Chelios was a member of the 1984 U.S. Olympic team that had the unenviable task of following the "Miracle On Ice" team of four years earlier. He was in the first wave of players inspired by the victory at Lake Placid, and in the ensuing years joined with a group of younger American players to win the 1996 World Cup of Hockey and the silver medal at the 2002 Winter Olympics.

"I still go back to the 1980 Olympics, which I feel paved the way for players like myself and (Pat) LaFontaine, Al Iafrate and Dave Jensen," Chelios said. "It really made the hockey world aware of U.S. hockey and its growth and development and it happened at a rapid pace once the '80 team accomplished what they did.

"Everybody wanted to play hockey then because the whole world was watching those Olympics and what they overcame to win the gold medal. I was very fortunate because of their success that I was able to continue and get involved with junior national programs, World Cups, Olympics and so on.

The Soviets were shocked by their defeat in 1980 and did a great job of reloading for 1984, when they won gold at Sarajevo. The Czechs finished second with a powerful team led by Jiri Hrdina, Frantisek Cernik and Igor Liba. The Swedes finished third while the United States finished seventh.

Still, Chelios considers that Olympics, his first, and the 2002 Olympics at Salt Lake City, his most successful, as his favorite Olympic years. He had high praise for those team's coaches, Lou Vairo and Herb Brooks, respectively.

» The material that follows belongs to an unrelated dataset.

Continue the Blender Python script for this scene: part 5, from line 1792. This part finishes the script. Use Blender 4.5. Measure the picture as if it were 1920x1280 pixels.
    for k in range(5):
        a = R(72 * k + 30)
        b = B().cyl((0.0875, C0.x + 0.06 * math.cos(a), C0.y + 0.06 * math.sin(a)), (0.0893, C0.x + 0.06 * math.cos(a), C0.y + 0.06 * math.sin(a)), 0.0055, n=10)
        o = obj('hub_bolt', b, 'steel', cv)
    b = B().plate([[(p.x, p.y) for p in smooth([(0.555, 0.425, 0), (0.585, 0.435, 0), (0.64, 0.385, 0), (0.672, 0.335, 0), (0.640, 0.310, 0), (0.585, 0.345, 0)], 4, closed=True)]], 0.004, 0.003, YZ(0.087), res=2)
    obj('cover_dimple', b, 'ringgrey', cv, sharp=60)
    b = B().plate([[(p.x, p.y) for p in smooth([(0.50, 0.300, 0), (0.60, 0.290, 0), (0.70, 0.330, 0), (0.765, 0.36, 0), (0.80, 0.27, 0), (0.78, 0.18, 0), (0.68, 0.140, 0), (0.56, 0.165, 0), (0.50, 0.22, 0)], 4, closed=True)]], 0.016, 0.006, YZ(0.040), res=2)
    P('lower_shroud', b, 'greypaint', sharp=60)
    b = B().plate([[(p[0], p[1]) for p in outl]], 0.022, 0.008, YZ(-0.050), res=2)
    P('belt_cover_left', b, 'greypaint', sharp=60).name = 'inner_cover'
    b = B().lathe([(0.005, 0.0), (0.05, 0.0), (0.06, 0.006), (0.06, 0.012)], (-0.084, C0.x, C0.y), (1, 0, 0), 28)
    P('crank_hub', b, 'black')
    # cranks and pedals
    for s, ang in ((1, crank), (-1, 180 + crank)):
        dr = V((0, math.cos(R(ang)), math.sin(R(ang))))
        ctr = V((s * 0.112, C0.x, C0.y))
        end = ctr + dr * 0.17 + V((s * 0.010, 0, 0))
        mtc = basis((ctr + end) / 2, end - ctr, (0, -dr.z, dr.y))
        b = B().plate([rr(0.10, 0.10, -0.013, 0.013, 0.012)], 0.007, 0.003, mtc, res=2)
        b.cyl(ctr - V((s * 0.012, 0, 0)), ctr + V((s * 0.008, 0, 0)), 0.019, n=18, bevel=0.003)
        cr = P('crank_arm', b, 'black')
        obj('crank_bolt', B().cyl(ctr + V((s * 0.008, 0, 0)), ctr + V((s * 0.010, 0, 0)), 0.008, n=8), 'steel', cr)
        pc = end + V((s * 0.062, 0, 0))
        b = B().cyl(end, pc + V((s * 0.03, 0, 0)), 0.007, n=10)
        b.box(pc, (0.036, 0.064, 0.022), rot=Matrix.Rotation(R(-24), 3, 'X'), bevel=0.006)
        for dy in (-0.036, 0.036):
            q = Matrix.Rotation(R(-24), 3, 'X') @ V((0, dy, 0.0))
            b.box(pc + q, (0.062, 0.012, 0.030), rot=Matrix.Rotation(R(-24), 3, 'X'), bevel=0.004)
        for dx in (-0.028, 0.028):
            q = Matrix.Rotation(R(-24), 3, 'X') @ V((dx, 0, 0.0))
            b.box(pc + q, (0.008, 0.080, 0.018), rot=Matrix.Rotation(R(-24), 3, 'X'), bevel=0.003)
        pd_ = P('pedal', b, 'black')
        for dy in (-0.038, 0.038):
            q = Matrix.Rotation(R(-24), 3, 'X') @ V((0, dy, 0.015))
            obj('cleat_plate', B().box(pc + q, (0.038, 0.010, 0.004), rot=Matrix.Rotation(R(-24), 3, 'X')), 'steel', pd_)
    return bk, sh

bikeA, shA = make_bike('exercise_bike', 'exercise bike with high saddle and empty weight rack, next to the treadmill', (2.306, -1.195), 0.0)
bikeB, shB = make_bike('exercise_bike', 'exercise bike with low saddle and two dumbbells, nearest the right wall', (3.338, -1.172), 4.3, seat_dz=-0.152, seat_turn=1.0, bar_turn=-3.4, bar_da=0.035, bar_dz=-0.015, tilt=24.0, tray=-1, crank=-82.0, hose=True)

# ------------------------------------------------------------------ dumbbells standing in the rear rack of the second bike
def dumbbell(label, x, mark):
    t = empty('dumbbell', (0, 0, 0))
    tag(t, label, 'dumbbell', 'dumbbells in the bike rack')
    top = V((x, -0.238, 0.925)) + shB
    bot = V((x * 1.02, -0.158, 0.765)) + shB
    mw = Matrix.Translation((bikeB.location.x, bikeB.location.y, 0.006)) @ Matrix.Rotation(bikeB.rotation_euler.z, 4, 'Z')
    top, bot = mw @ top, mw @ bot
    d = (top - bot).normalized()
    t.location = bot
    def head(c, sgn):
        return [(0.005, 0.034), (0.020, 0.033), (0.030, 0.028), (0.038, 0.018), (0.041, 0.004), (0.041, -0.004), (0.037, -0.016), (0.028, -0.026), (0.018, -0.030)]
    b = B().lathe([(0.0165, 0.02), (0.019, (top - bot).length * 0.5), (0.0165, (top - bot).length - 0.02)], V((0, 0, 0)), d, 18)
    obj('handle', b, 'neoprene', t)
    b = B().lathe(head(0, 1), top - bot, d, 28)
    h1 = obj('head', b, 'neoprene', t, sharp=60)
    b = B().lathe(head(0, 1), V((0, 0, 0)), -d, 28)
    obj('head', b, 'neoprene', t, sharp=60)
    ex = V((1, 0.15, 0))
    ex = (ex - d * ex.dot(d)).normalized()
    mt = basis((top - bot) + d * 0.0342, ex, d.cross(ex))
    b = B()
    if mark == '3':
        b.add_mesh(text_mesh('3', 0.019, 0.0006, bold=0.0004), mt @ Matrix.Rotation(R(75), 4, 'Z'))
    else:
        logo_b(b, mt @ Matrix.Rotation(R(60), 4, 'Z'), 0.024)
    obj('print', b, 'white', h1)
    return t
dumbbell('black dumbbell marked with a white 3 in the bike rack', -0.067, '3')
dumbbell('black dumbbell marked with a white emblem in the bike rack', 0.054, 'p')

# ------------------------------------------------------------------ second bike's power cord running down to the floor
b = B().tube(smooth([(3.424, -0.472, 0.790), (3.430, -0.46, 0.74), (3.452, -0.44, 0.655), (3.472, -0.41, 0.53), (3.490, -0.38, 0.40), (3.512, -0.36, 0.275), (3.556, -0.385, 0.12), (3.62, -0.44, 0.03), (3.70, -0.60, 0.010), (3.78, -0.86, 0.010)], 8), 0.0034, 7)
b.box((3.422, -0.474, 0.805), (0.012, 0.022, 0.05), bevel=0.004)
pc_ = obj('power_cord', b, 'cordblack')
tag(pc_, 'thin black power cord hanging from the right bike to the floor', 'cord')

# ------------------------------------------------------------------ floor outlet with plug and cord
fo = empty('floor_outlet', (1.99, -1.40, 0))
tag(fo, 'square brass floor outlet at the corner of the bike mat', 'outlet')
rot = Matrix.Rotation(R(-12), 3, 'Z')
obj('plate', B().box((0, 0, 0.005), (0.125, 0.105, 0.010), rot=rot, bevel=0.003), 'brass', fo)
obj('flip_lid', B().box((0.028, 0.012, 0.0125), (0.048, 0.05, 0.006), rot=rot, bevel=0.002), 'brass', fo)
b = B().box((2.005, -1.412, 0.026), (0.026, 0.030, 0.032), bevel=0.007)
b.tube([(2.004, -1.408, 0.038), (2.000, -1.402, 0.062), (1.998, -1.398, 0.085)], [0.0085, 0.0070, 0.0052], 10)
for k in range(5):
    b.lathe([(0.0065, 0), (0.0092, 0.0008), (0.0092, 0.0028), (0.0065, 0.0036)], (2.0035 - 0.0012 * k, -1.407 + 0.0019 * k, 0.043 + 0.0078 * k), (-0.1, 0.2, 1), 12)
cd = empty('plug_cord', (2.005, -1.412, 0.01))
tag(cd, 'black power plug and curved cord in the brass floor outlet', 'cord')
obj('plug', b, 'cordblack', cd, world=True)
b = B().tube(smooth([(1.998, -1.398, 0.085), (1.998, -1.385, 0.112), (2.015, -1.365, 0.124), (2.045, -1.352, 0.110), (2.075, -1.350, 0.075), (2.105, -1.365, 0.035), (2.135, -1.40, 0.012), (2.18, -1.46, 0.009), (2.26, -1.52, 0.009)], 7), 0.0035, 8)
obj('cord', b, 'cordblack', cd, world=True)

"Vairo had a pretty difficult task," Chelios conceded. "He was trying to make that transition. I don't know if you'd call it a European style of play, but he had coached in Europe, he was familiar with their systems, and he tried to instill that in us. He only had 60-something games to do that.

"I can honestly say that I had never played that style of hockey in college or in juniors. So it was a transition for those U.S. players, not necessarily because of the big ice, but because of the free-wheeling and the puck possession and the European style of play. It was great. I mean, a lot of skating.”

And he wouldn’t mind another shot at it.

Chelios hopes he can play in a fifth Olympics in 2010 in Vancouver. If not, he said he hoped he could be involved at some level, either coaching or management. He'd love to see his boys compete for an Olympic berth when their time comes.

"I've got two boys in Michigan hockey for the past eight years and I watch the seriousness and the coaching and how much it's improved. It's great to see. ... All these U.S. programs have been helping them to at least pursue that dream of going to college and playing for a Division I college team or any division college team.

"And, now with Hockey Weekend Across America, it's great. We talk about marketing to a broader group of fans and (building) hockey awareness in the United States. I can't say enough how much we need it.

"If you look at Canada, the way things are there, obviously it's their No. 1 sport. Hopefully, some day we'll be able to get to that caliber and raise the awareness around our country and develop our kids and get them more involved so we have that much more to choose from."